TASK BRIEF:
Please transcribe the data that follows without the pictures, keeping every word the same.

(Stored data)
+===+

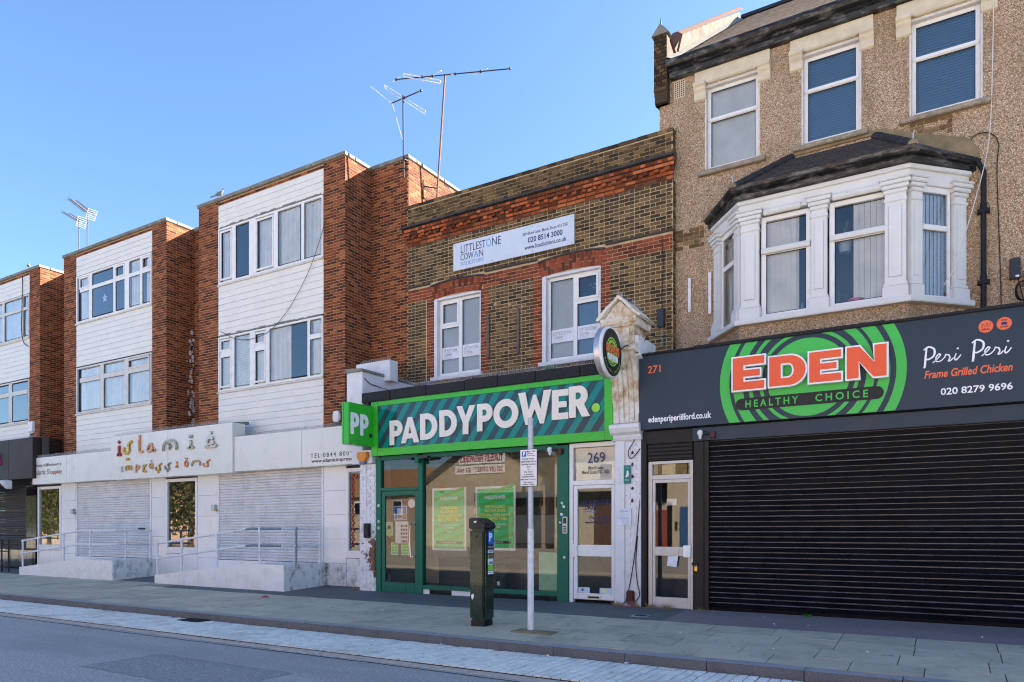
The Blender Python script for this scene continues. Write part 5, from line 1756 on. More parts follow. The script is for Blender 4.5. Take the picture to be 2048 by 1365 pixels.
# leaflets and stickers on the door glass
def leaflet(x0, x1, z0, z1, mat, label, words_=None, wmat='white_ink'):
    P = thing('door_leaflet', ((x0 + x1) / 2, .03, z0), label, 'leaflet', 'leaflets on the green door')
    bx('sheet', 'white_ink' if mat != 'paper' else 'paper', P, x0, x1, .03, .034, z0, z1)
    if mat != 'paper':
        bx('print', mat, P, x0 + .012, x1 - .012, .0285, .0305, z0 + .012, z1 - .012)
    if words_:
        n = len(words_)
        for i, s in enumerate(words_):
            zz = z1 - .06 - i * (z1 - z0 - .08) / n
            text(P, s, wmat, x0 + .04, x1 - .04, .0285, zz - .025, zz, .01, ext=.0008)
    return P
P = leaflet(-11.04, -10.86, 1.28, 1.58, 'label_green', 'green eighteen plus notice beside the papers on the green door')
MB().lathe([(.05, 0), (.05, -.002)], (-10.96, .027, 1.47), 20, 'y').build('age_disc', 'white_ink', P)
text(P, '18+', 'ink', -10.99, -10.93, .0245, 1.455, 1.485, .01, ext=.0006)
leaflet(-10.9, -10.7, .84, 1.12, 'leaf_green', 'small green leaflet low on the door glass, farther from the handle', ['PADDY', 'POWER', 'CLOSED'], 'yellow_ink')
leaflet(-10.6, -10.38, .84, 1.12, 'leaf_green', 'small green leaflet low on the door glass, next to the handle', ['PADDY', 'POWER', 'CLOSED'], 'yellow_ink')
P = leaflet(-10.78, -10.4, 1.1, 1.6, 'paper', 'white sheet of picture adverts stuck on the green door glass')
for i in range(4):
    for j in range(5):
        bx('picture', random.choice(['ink', 'red_ink', 'maroon', 'plant_green', 'dry_grass']), P, -10.62 + i * .05, -10.58 + i * .05, .028, .0295, 1.13 + j * .085, 1.18 + j * .085)
P = leaflet(-10.82, -10.45, 1.63, 1.95, 'road_blue', 'blue printed bag leaflet above the white sheet on the green door')
bx('picture', 'paper', P, -10.72, -10.56, .027, .0285, 1.66, 1.9); bx('picture', 'plant_green', P, -10.71, -10.57, .0255, .0268, 1.68, 1.74); bx('picture', 'orange_ink', P, -10.53, -10.47, .027, .0285, 1.68, 1.78)
T = thing('round_tag', (-10.4, .1, 2.0), 'round white tag hanging behind the glass of the green door', 'tag')
MB().lathe([(.1, 0), (.1, .03)], (-10.37, .1, 2.0), 20, 'y').build('disc', 'curtain_warm', T)
MB().lathe([(.112, .004), (.112, .026)], (-10.37, .101, 2.0), 20, 'y').build('rim', 'pink_ink', T)
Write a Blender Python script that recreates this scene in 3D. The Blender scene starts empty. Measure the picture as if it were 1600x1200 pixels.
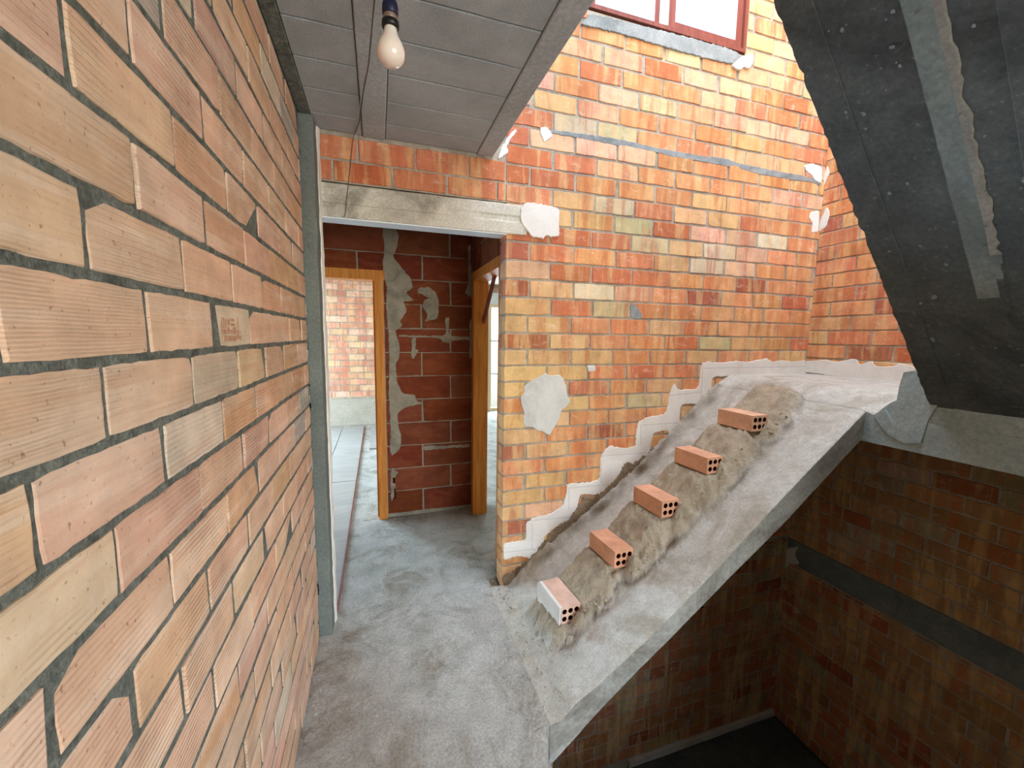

+===+

SOLVED EXERCISE:
The Blender Python script for this scene continues. Write part 5, from line 1756 on. More parts follow. The script is for Blender 4.5. Take the picture to be 2048 by 1365 pixels.
# leaflets and stickers on the door glass
def leaflet(x0, x1, z0, z1, mat, label, words_=None, wmat='white_ink'):
    P = thing('door_leaflet', ((x0 + x1) / 2, .03, z0), label, 'leaflet', 'leaflets on the green door')
    bx('sheet', 'white_ink' if mat != 'paper' else 'paper', P, x0, x1, .03, .034, z0, z1)
    if mat != 'paper':
        bx('print', mat, P, x0 + .012, x1 - .012, .0285, .0305, z0 + .012, z1 - .012)
    if words_:
        n = len(words_)
        for i, s in enumerate(words_):
            zz = z1 - .06 - i * (z1 - z0 - .08) / n
            text(P, s, wmat, x0 + .04, x1 - .04, .0285, zz - .025, zz, .01, ext=.0008)
    return P
P = leaflet(-11.04, -10.86, 1.28, 1.58, 'label_green', 'green eighteen plus notice beside the papers on the green door')
MB().lathe([(.05, 0), (.05, -.002)], (-10.96, .027, 1.47), 20, 'y').build('age_disc', 'white_ink', P)
text(P, '18+', 'ink', -10.99, -10.93, .0245, 1.455, 1.485, .01, ext=.0006)
leaflet(-10.9, -10.7, .84, 1.12, 'leaf_green', 'small green leaflet low on the door glass, farther from the handle', ['PADDY', 'POWER', 'CLOSED'], 'yellow_ink')
leaflet(-10.6, -10.38, .84, 1.12, 'leaf_green', 'small green leaflet low on the door glass, next to the handle', ['PADDY', 'POWER', 'CLOSED'], 'yellow_ink')
P = leaflet(-10.78, -10.4, 1.1, 1.6, 'paper', 'white sheet of picture adverts stuck on the green door glass')
for i in range(4):
    for j in range(5):
        bx('picture', random.choice(['ink', 'red_ink', 'maroon', 'plant_green', 'dry_grass']), P, -10.62 + i * .05, -10.58 + i * .05, .028, .0295, 1.13 + j * .085, 1.18 + j * .085)
P = leaflet(-10.82, -10.45, 1.63, 1.95, 'road_blue', 'blue printed bag leaflet above the white sheet on the green door')
bx('picture', 'paper', P, -10.72, -10.56, .027, .0285, 1.66, 1.9); bx('picture', 'plant_green', P, -10.71, -10.57, .0255, .0268, 1.68, 1.74); bx('picture', 'orange_ink', P, -10.53, -10.47, .027, .0285, 1.68, 1.78)
T = thing('round_tag', (-10.4, .1, 2.0), 'round white tag hanging behind the glass of the green door', 'tag')
MB().lathe([(.1, 0), (.1, .03)], (-10.37, .1, 2.0), 20, 'y').build('disc', 'curtain_warm', T)
MB().lathe([(.112, .004), (.112, .026)], (-10.37, .101, 2.0), 20, 'y').build('rim', 'pink_ink', T)
Write a Blender Python script that recreates this scene in 3D. The Blender scene starts empty. Measure the picture as if it were 1600x1200 pixels.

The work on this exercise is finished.